The animals continued their rampage. An anaconda attempted to eat a giraffe, a Bengal Tiger was shot on Madison Avenue, a panther attacked worshipers inside a church, and another tiger leaped on to a ferryboat. A list of specific names of the mutilated and trampled people was included in the article. The front page story was six columns wide and ran to 10,000 words describing the carnage in bloody detail. The article caused widespread panic across the city.

The people who didn’t read all the way to the end of the story missed an important detail, however. The last paragraph read, “Of course the entire story given above is a pure fabrication. Not one word of it is true. Not a single act or incident described has taken place.” WHAT? WHY?

The New York Herald was one of the most widely read newspapers of its day. Its publisher, James Gordon Bennett Jr., had taken over the business from his father only a few years before. He was eager to establish his own reputation. He had financed Henry Stanley’s search for Dr. Livingstone; but now he wanted to take another step to advance his own power and authority. Bennett was among the elite of New York City and was well known for bragging about his influence. He claimed that he had so much control over New York that he could keep the entire city in their houses for a whole day. At long last, someone called him on his boast, and made a bet with the young show off.

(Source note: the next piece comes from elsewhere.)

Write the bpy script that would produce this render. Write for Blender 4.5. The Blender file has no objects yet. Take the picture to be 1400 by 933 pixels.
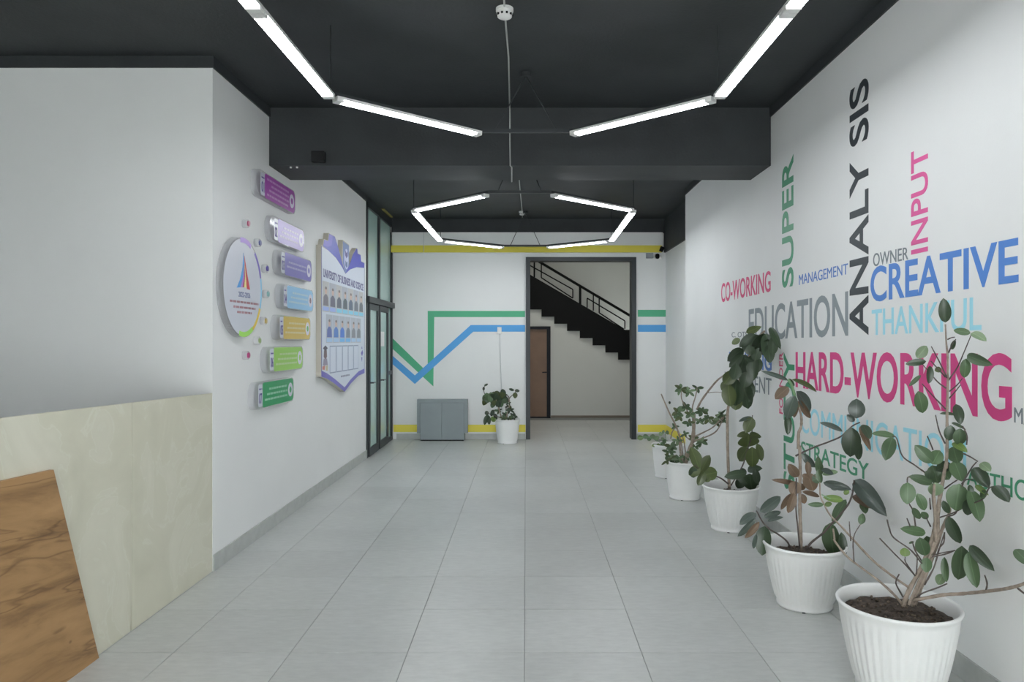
import bpy, bmesh, math, random
from mathutils import Vector, Matrix
random.seed(7)
SC = bpy.context.scene
COL = SC.collection
# ------------------------------------------------------------------ camera
F, VX, VY, EYE = 987.0, 719.0, 466.0, 1.6
cam = bpy.data.cameras.new('camera'); cam.sensor_width = 36.0
cam.lens = 36.0 * F / 1400.0
cam.shift_x = -(VX - 700.0) / 1400.0
cam.shift_y = -(466.5 - VY) / 1400.0
cam.clip_start = 0.05
cam_o = bpy.data.objects.new('camera', cam); COL.objects.link(cam_o)
cam_o.location = (0, 0, EYE); cam_o.rotation_euler = (math.pi / 2, 0, 0)
SC.camera = cam_o
# ------------------------------------------------------------------ world, exposure
w = bpy.data.worlds.new('sky'); SC.world = w; w.use_nodes = True
w.node_tree.nodes['Background'].inputs[0].default_value = (0.95, 0.99, 1.0, 1)
w.node_tree.nodes['Background'].inputs[1].default_value = 9.0
SC.view_settings.view_transform = 'Standard'; SC.view_settings.look = 'None'
SC.view_settings.exposure = 0.65; SC.view_settings.gamma = 1.0
SC.view_settings.use_curve_mapping = False
TUBE_STRENGTH = 21.0
HALL_WATTS = 20.0

# ------------------------------------------------------------------ helpers
def lin(v):
    v /= 255.0
    return v / 12.92 if v <= 0.04045 else ((v + 0.055) / 1.055) ** 2.4
def A(r, g, b, k=1.55):
    return tuple(min(0.88, lin(c) * k) for c in (r, g, b)) + (1,)
def P(px, py, Y):
    return Vector(((px - VX) / F * Y, Y, EYE + (VY - py) / F * Y))

MATS = {}
def mat(name, col, rough=0.6, metal=0.0, noise=0.0, nscale=8.0, bump=0.0, bscale=60.0, spec=0.5, coat=0.0, emit=0.0):
    if name in MATS: return MATS[name]
    m = bpy.data.materials.new(name); m.use_nodes = True
    nt = m.node_tree; b = nt.nodes['Principled BSDF']
    b.inputs['Base Color'].default_value = col
    b.inputs['Roughness'].default_value = rough; b.inputs['Metallic'].default_value = metal
    b.inputs['Specular IOR Level'].default_value = spec
    b.inputs['Coat Weight'].default_value = coat
    tc = nt.nodes.new('ShaderNodeTexCoord')
    if noise:
        n = nt.nodes.new('ShaderNodeTexNoise'); n.inputs['Scale'].default_value = nscale; n.inputs['Detail'].default_value = 5
        r = nt.nodes.new('ShaderNodeValToRGB')
        r.color_ramp.elements[0].position = 0.3; r.color_ramp.elements[1].position = 0.7
        r.color_ramp.elements[0].color = tuple(c * (1 - noise) for c in col[:3]) + (1,)
        r.color_ramp.elements[1].color = tuple(min(0.95, c * (1 + noise)) for c in col[:3]) + (1,)
        nt.links.new(tc.outputs['Object'], n.inputs['Vector'])
        nt.links.new(n.outputs['Fac'], r.inputs['Fac']); nt.links.new(r.outputs['Color'], b.inputs['Base Color'])
    if bump:
        n = nt.nodes.new('ShaderNodeTexNoise'); n.inputs['Scale'].default_value = bscale; n.inputs['Detail'].default_value = 3
        bp = nt.nodes.new('ShaderNodeBump'); bp.inputs['Strength'].default_value = bump; bp.inputs['Distance'].default_value = 0.01
        nt.links.new(tc.outputs['Object'], n.inputs['Vector'])
        nt.links.new(n.outputs['Fac'], bp.inputs['Height']); nt.links.new(bp.outputs['Normal'], b.inputs['Normal'])
    if emit:
        b.inputs['Emission Color'].default_value = (0.93, 0.96, 1.0, 1); b.inputs['Emission Strength'].default_value = emit
    MATS[name] = m
    return m

def tag(o, label=None, cat=None, group=None, kind=None):
    if label: o['label'] = label
    if cat: o['category'] = cat
    if group: o['group'] = group
    if kind: o['kind'] = kind
    return o
def empty(name, loc, label, cat, group=None):
    o = bpy.data.objects.new(name, None); COL.objects.link(o); o.location = loc
    o.empty_display_size = 0.1
    return tag(o, label, cat, group)
def link(name, me, parent=None, world=True):
    o = bpy.data.objects.new(name, me); COL.objects.link(o)
    if parent is not None:
        o.parent = parent
        if world:
            o.location = -abs_loc(parent)
    return o
def abs_loc(o):
    v = Vector(o.location)
    return v + abs_loc(o.parent) if o.parent else v
def obj(name, bm, m, parent=None, smooth=False):
    bmesh.ops.recalc_face_normals(bm, faces=bm.faces)
    me = bpy.data.meshes.new(name); bm.to_mesh(me); bm.free()
    if isinstance(m, (list, tuple)):
        for k in m: me.materials.append(k)
    else: me.materials.append(m)
    if smooth:
        for p in me.polygons: p.use_smooth = True
    return link(name, me, parent)
def struct(name, bm, m, parent=None, **k):
    o = obj(name, bm, m, parent, **k)
    if parent is None: o['kind'] = 'structure'
    return o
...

Bennett had proven his point, in a most unethical way, with his fictitious story of the animal escapes. Competing newspapers in New York, and across the country, deplored the hoax. The New York Times wrote, “If charming sketches of dead children and dying old ladies does not move the reader to roars of laughter, his sense of fun must be somewhat different from that with which the proprietor of the New York Herald has been endowed.”

The New York Herald never offered an apology. No charges were ever brought against the paper. And James Gordon Bennett Jr. sang his own praises for another half century.